「本当のこと」は厄介だ(小沢健二のこと)
有明・東京ガーデンホールで小沢健二のライブ。
幅広い時代の曲が、しかしきちんと2022年版にアップデートされていて、豪華さと素朴さ、高揚感と生活に根ざした視点のバランスが素晴らしいステージだった。
当たり前であるというのがいかに素晴らしく愛しいものか。というのを、そうとは言わずサラリと表現するセンスに打たれまくるすごい時間だった。
ステージを見ながら感じたのは「この所の自分はこういうものに触れるのが怖かったのだなあ」という事だ。
かつては真摯さや真っ直ぐさをあんなに大切にしていたのに、コロナ禍に陥ってから、私はいろんなことに本当に疲れてしまった。どんなに意思を固く持ってもどうしようもない現実が次から次へとやってくるし、そういう中で人は、生活は、どうなるのかというのを目の当たりにした。
グズグズに溶ける、これまでの「当たり前」を前に何を思えば良いかわからないから、もう何もしないし何も語らない、特に希望も持たない。そう思うようになっていた。
まだ過去形でもなく、今だってそうだ。
そんな中。昨年、こんな曲が配信リリースされた。
逆境でもつながろう、というような、絆や希望や理想を歌う曲がいろんなアーティストから出てきた頃、私はこの曲を聴いてめちゃくちゃ泣いてしまった。

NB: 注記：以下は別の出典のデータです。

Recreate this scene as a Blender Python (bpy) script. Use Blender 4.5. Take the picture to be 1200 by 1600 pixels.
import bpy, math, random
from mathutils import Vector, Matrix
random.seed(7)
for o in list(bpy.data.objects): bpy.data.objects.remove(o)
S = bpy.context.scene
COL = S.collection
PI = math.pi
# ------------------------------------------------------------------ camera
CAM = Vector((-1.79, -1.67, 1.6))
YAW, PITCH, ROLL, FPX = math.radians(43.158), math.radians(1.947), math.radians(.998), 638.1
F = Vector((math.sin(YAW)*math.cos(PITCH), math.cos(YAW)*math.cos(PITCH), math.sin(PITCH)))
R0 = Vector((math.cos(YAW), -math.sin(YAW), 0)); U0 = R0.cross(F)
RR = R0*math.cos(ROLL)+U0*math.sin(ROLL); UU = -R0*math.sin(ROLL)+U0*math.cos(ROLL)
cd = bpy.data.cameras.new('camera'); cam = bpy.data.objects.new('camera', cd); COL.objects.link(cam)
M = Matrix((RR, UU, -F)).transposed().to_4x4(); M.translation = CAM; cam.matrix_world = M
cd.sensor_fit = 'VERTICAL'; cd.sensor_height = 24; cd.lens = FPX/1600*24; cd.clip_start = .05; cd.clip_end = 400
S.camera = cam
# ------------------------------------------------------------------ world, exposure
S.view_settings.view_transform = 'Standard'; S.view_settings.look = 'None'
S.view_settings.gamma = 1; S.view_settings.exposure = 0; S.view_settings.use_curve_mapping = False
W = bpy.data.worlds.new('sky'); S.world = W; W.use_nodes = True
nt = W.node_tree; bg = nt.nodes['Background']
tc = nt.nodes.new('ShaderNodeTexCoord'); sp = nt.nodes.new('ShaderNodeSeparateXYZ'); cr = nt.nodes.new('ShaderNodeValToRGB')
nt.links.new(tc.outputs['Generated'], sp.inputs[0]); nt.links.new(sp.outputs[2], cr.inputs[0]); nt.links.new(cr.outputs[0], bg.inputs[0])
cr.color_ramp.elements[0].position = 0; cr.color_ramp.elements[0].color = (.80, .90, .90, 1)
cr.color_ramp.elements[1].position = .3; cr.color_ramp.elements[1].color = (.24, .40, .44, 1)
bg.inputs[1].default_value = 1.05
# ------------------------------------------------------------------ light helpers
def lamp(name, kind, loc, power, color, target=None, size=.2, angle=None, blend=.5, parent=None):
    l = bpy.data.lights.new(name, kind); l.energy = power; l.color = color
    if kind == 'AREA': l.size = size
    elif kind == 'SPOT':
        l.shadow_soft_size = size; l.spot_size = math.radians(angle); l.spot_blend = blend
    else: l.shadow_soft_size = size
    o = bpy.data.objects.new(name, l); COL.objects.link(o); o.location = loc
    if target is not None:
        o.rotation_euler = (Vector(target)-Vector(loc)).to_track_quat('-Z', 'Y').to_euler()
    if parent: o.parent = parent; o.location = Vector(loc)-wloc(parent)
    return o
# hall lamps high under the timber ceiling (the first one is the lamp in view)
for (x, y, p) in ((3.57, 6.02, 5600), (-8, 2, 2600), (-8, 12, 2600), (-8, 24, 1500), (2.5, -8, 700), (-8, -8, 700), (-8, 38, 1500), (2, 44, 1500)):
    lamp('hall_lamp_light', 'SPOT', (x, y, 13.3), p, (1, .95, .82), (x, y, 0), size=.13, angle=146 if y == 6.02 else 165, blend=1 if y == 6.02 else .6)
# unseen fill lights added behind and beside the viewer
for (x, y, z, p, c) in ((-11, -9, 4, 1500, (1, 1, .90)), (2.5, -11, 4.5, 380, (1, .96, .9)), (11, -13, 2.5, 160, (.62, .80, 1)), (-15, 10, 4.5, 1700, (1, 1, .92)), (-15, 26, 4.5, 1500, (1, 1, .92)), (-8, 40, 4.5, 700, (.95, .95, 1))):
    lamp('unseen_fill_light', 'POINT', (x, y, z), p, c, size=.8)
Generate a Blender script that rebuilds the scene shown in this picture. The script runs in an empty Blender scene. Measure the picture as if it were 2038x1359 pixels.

どんなにポジティブな言葉が出てきても、いきなりニューノーマルとか言われても、そんな簡単に気持ちを切り替えられないよ、と思っていたのだ。
「泣いてても仕方ない」というのはよく聞いたし、言った。でも「泣いちゃうよね」というのは言いにくかった。言ってもどうしようもないからだ。
自分の中にある、目を向けたくもない部分を見つけ、その上で他者(=曲)から肯定されたことに深く安心して、私は泣いたのだった。
私は彼の作風が苦手だ。
明るく、易しい言葉で、しかし一見そうとは聞こえない様々な暗喩で、本質を刺してくるから。わ〜素敵!と高揚する前に、びっくりするのだ。
だから身構える。斜に構える。素直に「すごーい」と言えない。
しかし、暮らしの中で、人との関わりの中で、ハッと気づくのだ。「あー、私が今言いたいのは小沢健二が言ってたアレなんだよ…」と!そこでようやく好きになれる。ここ数年の作品は特にそんな感じだ。だから好きだ、すごく。
これからも私は、何か動きがあるたびに、キラキラときめくでもなく、「え〜」とか「参ったなあ」とか言って、時にはため息すらつきながらずっと追い続けるのだと思う。
「泣いちゃう」には最後、こんな言葉が登場する。
そう。怒ったり呪ったりしながら、それでも人は何かを信じて、生きる。
彼の作品に心を震わせ「本当のこと」に気づき、考えるのは私にとって、バツが悪い。
でも「私の人生」にとってはとても重要なのだ。